Его опасения по поводу стихов Коржавина оказались не такими беспочвенными и надуманными, как нам представлялось. Одно из двух напечатанных стихотворений - «Церковь Покрова на Нерли» - вызвало совершенно неожиданный для нас скандал. «Комсомольская правда» под рубрикой «Из последней почты» выступила на следующий день с оглобельной редакционной репликой «Поэтический благовест». Эту реплику стоит воспроизвести целиком - она невелика, но весьма выразительно представляет идеологические нравы той поры (в ней цитируются две из пяти строф стихотворения Коржавина, так что читатели могут составить представление и о нем). Вот что напечатала «Комсомольская правда»:

«По какой ты скроена мерке,

Чем твой облик манит вдали?

Чем ты светишься вечно, церковь

Покрова на реке Нерли?

Эти удивительно глубокие и злободневные вопросы не на шутку взволновали поэта Н. Коржавина. Он немедленно направился во Владимир и, стоя на круче, долго наблюдал за упомянутой церковью. Результаты наблюдения очень обнадеживающие. Поэт без труда установил, что церковь «невысокая, небольшая», что иногда набегает на нее «красноватый закатный пламень». И вот тогда совершается чудо: молельный дом сам начинает излучать божественный свет и ронять в души всех и на веки вечные «ощущение высоты» (неземной, разумеется). Одним словом, Исайя, ликуй!

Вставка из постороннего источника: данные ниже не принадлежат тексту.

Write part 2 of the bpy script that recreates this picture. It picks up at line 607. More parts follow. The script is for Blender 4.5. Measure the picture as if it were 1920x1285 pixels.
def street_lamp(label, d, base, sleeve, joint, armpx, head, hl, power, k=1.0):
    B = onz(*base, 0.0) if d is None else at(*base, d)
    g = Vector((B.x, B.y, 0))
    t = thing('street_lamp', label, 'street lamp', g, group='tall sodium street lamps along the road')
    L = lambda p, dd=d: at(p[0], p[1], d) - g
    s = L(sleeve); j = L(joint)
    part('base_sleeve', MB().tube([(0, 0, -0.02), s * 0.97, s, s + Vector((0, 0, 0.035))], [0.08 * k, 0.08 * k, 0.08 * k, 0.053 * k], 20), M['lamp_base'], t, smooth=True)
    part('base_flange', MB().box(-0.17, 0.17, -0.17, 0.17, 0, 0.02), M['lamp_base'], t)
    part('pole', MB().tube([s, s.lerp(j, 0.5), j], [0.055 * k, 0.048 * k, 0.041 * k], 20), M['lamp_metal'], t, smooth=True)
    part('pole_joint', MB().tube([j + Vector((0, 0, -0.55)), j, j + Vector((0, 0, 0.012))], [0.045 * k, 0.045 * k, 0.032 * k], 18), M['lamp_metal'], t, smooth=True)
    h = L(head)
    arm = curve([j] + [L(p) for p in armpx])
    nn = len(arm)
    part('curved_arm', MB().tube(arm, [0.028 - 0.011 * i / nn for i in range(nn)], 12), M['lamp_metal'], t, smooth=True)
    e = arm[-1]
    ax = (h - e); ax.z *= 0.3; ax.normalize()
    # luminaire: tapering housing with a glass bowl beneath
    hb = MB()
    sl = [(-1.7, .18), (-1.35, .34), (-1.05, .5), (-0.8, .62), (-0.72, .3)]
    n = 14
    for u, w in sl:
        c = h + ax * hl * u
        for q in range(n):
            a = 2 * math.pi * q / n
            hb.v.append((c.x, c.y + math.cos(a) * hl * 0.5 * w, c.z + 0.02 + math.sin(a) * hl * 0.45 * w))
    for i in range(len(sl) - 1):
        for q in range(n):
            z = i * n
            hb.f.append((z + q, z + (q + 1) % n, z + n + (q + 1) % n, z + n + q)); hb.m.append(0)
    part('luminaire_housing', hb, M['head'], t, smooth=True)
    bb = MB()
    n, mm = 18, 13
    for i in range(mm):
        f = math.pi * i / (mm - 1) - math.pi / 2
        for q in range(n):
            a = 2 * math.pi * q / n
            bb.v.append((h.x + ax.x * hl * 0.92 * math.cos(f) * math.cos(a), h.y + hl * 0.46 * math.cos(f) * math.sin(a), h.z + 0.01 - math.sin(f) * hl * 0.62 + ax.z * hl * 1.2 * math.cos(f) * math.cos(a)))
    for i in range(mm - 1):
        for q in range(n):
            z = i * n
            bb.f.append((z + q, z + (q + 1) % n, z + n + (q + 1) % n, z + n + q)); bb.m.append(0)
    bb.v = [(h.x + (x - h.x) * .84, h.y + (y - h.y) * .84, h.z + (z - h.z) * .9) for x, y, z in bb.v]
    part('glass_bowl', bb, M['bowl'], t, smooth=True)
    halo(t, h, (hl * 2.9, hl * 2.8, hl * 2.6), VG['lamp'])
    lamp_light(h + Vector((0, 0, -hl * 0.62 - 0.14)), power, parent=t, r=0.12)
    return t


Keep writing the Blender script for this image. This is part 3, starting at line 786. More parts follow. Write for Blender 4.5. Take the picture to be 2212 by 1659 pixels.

Вполне правомерен и вывод, к которому приходит автор:

Так в округе твой очерк точен,

Так ты здесь для всего нужна,

Будто создана ты не зодчим,

А самой землей рождена.

Прочтешь эти строки, и сразу видишь перед собой коленопреклоненного поэта, страстно шепчущего не стихи, а молитвы. Ну что ж, блажен, то верует…

Одно непонятно. Почему эти семинарские вирши опубликованы вчера в «Литературной газете» и почему над ними стоит такая малоподходящая рубрика «Новые стихи»?»